As a direct result of existing financial policies, the world's one hundred richest people grew to be $241 billion richer in 2012. This makes them collectively worth $1.9 trillion, just slightly less than the United Kingdom's total economic output.

A few of the policies responsible for this occurrence are the reduction of tax rates and tax enforcement, the privatization of public assets, wage controls and the destruction of collective bargaining. These same policies that are building up the richest people are causing colossal hardships to the rest of the world's population.

George Monbiot has attributed this situation to neoliberal policies, which produce economic outcomes contrary to those predicted, and even promised, by advocates of neoliberal policy and
laissez faire
markets. In consequence, across the thirty-four countries that constitute the
Organisation for Economic Co-operation and Development (OECD), taxation has decreased among the rich and increased among the poor. Despite what neoliberals claimed would happen, the spending power of the state and of poorer people has diminished, contracting demand along with it.

Wage inequality and unemployment have both skyrocketed, making the economy increasingly unstable with monumental amounts of debt. Monbiot observed, “The complete failure of this world-scale experiment is no impediment to its repetition. This has nothing to do with economics. It has everything to do with power.”

For sources and further analysis, see page 85 and the “Plutocracy, Poverty, and Prosperity” News Cluster.

7. Merchants of Death and Nuclear Weapons

The Physicians for Social Responsibility released a study estimating that one billion people—one-seventh of the human race—could starve over the decade following a single nuclear detonation.
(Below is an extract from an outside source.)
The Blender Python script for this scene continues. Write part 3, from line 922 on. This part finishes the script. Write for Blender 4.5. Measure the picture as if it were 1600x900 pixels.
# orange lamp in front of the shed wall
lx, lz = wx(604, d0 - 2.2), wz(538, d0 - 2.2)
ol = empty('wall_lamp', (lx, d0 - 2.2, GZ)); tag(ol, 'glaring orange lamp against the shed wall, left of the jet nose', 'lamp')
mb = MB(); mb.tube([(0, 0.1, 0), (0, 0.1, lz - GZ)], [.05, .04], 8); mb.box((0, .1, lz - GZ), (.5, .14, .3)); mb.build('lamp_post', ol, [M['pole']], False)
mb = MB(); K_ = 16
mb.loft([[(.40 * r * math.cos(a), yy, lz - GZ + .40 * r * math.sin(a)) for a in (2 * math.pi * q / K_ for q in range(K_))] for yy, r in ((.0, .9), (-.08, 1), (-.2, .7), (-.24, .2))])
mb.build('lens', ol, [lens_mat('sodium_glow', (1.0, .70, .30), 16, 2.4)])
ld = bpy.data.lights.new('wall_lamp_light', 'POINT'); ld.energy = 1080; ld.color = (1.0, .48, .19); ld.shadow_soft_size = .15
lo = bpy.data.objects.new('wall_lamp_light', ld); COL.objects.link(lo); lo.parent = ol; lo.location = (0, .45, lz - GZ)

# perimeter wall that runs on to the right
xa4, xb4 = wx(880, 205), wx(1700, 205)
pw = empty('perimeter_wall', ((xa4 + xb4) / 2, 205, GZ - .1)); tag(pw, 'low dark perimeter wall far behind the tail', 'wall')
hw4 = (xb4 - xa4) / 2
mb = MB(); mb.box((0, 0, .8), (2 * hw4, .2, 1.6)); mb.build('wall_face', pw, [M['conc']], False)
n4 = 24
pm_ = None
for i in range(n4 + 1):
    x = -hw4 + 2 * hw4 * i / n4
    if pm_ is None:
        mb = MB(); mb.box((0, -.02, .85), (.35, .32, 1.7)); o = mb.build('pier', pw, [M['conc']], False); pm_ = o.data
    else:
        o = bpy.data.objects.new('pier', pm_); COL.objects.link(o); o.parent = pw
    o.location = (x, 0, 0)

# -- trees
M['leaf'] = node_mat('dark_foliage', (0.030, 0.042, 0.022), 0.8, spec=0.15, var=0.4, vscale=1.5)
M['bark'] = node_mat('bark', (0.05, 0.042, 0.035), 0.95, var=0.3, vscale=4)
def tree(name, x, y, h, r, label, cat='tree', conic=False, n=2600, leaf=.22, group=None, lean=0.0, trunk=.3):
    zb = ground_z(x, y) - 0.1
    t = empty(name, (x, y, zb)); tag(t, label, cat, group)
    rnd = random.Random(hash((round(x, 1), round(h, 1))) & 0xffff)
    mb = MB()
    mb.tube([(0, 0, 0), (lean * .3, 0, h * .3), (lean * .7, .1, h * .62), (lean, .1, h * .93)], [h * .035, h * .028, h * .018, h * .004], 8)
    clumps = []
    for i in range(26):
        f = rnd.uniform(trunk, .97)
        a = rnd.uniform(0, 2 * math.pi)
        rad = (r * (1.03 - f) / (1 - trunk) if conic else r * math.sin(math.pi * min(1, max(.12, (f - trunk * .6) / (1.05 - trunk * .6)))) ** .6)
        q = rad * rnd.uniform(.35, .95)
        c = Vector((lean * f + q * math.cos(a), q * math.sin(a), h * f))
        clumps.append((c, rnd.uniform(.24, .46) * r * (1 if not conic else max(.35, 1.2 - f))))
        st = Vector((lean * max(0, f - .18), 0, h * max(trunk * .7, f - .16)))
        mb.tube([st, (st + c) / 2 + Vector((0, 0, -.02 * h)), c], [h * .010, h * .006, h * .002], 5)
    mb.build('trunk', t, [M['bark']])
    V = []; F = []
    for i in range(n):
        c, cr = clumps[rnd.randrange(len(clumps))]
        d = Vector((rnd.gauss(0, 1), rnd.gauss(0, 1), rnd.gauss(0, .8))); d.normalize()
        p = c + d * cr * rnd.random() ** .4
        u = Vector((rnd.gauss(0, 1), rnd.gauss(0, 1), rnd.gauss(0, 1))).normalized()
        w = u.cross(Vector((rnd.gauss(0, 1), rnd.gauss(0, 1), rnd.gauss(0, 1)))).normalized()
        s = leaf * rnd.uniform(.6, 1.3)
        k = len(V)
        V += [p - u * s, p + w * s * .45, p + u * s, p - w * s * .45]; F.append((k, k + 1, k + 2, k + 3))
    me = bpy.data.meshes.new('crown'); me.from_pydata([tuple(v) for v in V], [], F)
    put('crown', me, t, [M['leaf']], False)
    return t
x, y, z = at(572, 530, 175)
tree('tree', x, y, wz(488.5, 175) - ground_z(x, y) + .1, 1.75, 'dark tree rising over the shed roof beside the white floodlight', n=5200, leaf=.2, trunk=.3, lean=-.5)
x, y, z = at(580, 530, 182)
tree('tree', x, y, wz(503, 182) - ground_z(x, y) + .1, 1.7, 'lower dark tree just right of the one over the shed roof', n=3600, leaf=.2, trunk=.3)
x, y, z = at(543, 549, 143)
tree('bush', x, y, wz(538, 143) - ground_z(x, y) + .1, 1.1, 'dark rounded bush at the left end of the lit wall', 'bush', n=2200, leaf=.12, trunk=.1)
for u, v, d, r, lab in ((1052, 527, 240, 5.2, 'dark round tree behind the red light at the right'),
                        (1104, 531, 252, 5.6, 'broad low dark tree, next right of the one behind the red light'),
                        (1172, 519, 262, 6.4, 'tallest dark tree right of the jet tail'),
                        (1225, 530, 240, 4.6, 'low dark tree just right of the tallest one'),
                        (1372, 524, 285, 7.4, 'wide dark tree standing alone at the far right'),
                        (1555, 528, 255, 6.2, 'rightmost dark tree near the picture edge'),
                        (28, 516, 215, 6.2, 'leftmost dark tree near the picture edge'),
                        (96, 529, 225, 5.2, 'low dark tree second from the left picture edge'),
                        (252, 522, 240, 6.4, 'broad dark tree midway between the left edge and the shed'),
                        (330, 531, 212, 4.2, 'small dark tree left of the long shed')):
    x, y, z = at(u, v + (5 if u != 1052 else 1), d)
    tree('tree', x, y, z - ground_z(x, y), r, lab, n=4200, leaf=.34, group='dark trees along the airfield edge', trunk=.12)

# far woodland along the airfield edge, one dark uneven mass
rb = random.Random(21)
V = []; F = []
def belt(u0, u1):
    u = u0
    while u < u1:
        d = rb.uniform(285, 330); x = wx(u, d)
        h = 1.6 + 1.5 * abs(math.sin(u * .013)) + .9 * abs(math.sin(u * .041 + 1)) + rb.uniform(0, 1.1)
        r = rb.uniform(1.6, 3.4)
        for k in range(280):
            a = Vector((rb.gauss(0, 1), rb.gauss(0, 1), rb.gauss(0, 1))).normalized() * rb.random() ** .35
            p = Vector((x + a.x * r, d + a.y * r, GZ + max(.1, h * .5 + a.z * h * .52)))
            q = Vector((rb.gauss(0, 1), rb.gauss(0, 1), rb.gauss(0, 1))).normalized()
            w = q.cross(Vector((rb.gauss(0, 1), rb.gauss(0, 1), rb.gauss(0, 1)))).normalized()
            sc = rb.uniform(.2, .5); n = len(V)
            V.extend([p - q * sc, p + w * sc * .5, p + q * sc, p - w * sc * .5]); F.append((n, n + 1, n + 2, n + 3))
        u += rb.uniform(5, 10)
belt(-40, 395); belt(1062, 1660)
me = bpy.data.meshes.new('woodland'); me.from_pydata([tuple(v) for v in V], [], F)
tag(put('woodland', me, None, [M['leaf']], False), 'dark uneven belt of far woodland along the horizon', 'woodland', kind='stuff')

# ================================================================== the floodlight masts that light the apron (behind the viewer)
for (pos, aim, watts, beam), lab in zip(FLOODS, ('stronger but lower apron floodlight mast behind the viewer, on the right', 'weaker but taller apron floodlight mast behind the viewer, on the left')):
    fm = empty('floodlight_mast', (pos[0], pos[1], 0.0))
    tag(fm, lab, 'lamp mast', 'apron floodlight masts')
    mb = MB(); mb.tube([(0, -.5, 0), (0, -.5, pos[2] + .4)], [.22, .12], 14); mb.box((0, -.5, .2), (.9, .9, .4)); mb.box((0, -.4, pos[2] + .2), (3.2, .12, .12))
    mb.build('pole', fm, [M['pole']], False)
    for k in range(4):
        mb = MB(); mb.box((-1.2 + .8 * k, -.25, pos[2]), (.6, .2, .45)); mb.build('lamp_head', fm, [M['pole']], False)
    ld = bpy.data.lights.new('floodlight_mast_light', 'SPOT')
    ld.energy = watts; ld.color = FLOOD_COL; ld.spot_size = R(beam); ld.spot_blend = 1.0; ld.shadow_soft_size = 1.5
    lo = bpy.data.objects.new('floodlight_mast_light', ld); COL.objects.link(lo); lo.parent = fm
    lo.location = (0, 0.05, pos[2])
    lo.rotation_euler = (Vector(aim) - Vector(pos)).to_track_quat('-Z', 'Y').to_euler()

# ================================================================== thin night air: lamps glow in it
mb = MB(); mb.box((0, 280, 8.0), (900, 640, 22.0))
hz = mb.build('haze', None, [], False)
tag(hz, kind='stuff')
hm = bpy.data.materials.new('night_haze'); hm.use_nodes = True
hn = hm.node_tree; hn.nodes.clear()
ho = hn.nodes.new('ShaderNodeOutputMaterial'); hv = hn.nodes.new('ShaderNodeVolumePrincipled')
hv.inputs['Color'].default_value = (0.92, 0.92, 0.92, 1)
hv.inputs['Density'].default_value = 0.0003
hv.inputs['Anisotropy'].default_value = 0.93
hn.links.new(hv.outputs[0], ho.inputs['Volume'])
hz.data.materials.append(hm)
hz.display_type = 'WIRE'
A key finding was that corn production in the United States would decline by an average of 10 percent for an entire decade, with the most severe decline (20 percent) in the fifth year. Another forecast was that increases in food prices would make food inaccessible to hundreds of millions of the world's poorest: the 925 million people in the world who are already chronically malnourished (with a baseline consumption of 1,750 calories or less per day) would be put at risk by a 10 percent decline in their food consumption.

The International Campaign to Abolish Nuclear Weapons (ICAN) released its 180-page study showing that nuclear-armed nations spend over $100 billion each year assembling new warheads, modernizing old ones, and building ballistic missiles, bombers, and submarines to launch them. The US still has about 2,500 nuclear weapons deployed and 2,600 more as backup. Washington and Moscow account for 90 percent of all nuclear weapons. Despite a White House pledge to seek a world without nuclear weapons, the 2011 federal budget for nuclear weapons research and development exceeded $7 billion and could (if the Obama administration has its way) exceed $8 billion per year by the end of this decade.